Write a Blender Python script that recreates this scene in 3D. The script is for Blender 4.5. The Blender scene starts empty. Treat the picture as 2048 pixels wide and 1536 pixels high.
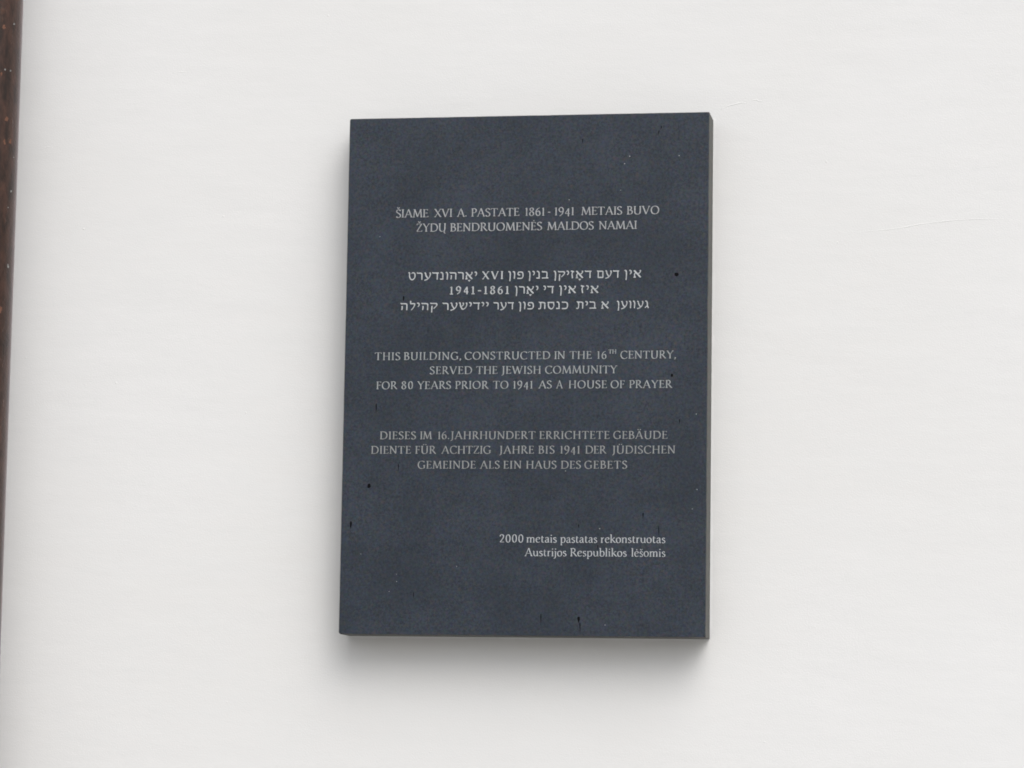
import bpy, bmesh, math, random
from mathutils import Vector, Matrix

scene = bpy.context.scene
Z0 = 2.20                      # height of the plaque's centre above the pavement

# ------------------------------------------------------------------ camera
cam_data = bpy.data.cameras.new("camera")
cam = bpy.data.objects.new("camera", cam_data)
scene.collection.objects.link(cam)
cam.location = (0.72295, -4.51777, Z0 - 0.56278)
cam.rotation_mode = 'XYZ'
cam.rotation_euler = (1.69100136, -0.01506747, 0.16299213)
cam_data.sensor_width = 36.0
cam_data.lens = 104.9538
cam_data.clip_start = 0.05
cam_data.clip_end = 500
scene.camera = cam

# ------------------------------------------------------------------ world and sun (overcast daylight)
SUN_EL, SUN_AZ = math.radians(52), math.radians(32)      # azimuth: degrees to the right of the wall's outward normal
sun_dir = Vector((math.sin(SUN_AZ) * math.cos(SUN_EL), -math.cos(SUN_AZ) * math.cos(SUN_EL), math.sin(SUN_EL)))
world = bpy.data.worlds.new("World")
scene.world = world
world.use_nodes = True
wn, wl = world.node_tree.nodes, world.node_tree.links
wn.clear()
sky = wn.new('ShaderNodeTexSky')
sky.sky_type = 'NISHITA'
sky.sun_disc = False
sky.sun_elevation = SUN_EL
sky.sun_rotation = math.atan2(sun_dir.x, sun_dir.y)
sky.air_density = 1.0
sky.dust_density = 4.0
sky.ozone_density = 1.0
hsv = wn.new('ShaderNodeHueSaturation')                   # cloud cover: the blue is mostly gone
hsv.inputs['Saturation'].default_value = 0.22
bg = wn.new('ShaderNodeBackground')
bg.inputs['Strength'].default_value = 0.15
wo = wn.new('ShaderNodeOutputWorld')
wl.new(sky.outputs[0], hsv.inputs['Color'])
wl.new(hsv.outputs[0], bg.inputs['Color'])
wl.new(bg.outputs[0], wo.inputs['Surface'])

sun_data = bpy.data.lights.new("sun", 'SUN')
sun_data.energy = 1.3
sun_data.angle = math.radians(55)
sun_data.color = (1.0, 0.99, 0.975)
sun = bpy.data.objects.new("sun", sun_data)
scene.collection.objects.link(sun)
sun.rotation_euler = (-sun_dir).to_track_quat('-Z', 'Y').to_euler()
sun.location = sun_dir * 20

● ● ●

_WHAT YOU ARE ASKED TO DO_
Omit the pictures, and quote the material above exactly as given.

_RESPONSE FOR THIS EXERCISE_
Write a Blender Python script that recreates this scene in 3D. The script is for Blender 4.5. The Blender scene starts empty. Treat the picture as 2048 pixels wide and 1536 pixels high.
import bpy, bmesh, math, random
from mathutils import Vector, Matrix

scene = bpy.context.scene
Z0 = 2.20                      # height of the plaque's centre above the pavement

# ------------------------------------------------------------------ camera
cam_data = bpy.data.cameras.new("camera")
cam = bpy.data.objects.new("camera", cam_data)
scene.collection.objects.link(cam)
cam.location = (0.72295, -4.51777, Z0 - 0.56278)
cam.rotation_mode = 'XYZ'
cam.rotation_euler = (1.69100136, -0.01506747, 0.16299213)
cam_data.sensor_width = 36.0
cam_data.lens = 104.9538
cam_data.clip_start = 0.05
cam_data.clip_end = 500
scene.camera = cam

# ------------------------------------------------------------------ world and sun (overcast daylight)
SUN_EL, SUN_AZ = math.radians(52), math.radians(32)      # azimuth: degrees to the right of the wall's outward normal
sun_dir = Vector((math.sin(SUN_AZ) * math.cos(SUN_EL), -math.cos(SUN_AZ) * math.cos(SUN_EL), math.sin(SUN_EL)))
world = bpy.data.worlds.new("World")
scene.world = world
world.use_nodes = True
wn, wl = world.node_tree.nodes, world.node_tree.links
wn.clear()
sky = wn.new('ShaderNodeTexSky')
sky.sky_type = 'NISHITA'
sky.sun_disc = False
sky.sun_elevation = SUN_EL
sky.sun_rotation = math.atan2(sun_dir.x, sun_dir.y)
sky.air_density = 1.0
sky.dust_density = 4.0
sky.ozone_density = 1.0
hsv = wn.new('ShaderNodeHueSaturation')                   # cloud cover: the blue is mostly gone
hsv.inputs['Saturation'].default_value = 0.22
bg = wn.new('ShaderNodeBackground')
bg.inputs['Strength'].default_value = 0.15
wo = wn.new('ShaderNodeOutputWorld')
wl.new(sky.outputs[0], hsv.inputs['Color'])
wl.new(hsv.outputs[0], bg.inputs['Color'])
wl.new(bg.outputs[0], wo.inputs['Surface'])

sun_data = bpy.data.lights.new("sun", 'SUN')
sun_data.energy = 1.3
sun_data.angle = math.radians(55)
sun_data.color = (1.0, 0.99, 0.975)
sun = bpy.data.objects.new("sun", sun_data)
scene.collection.objects.link(sun)
sun.rotation_euler = (-sun_dir).to_track_quat('-Z', 'Y').to_euler()
sun.location = sun_dir * 20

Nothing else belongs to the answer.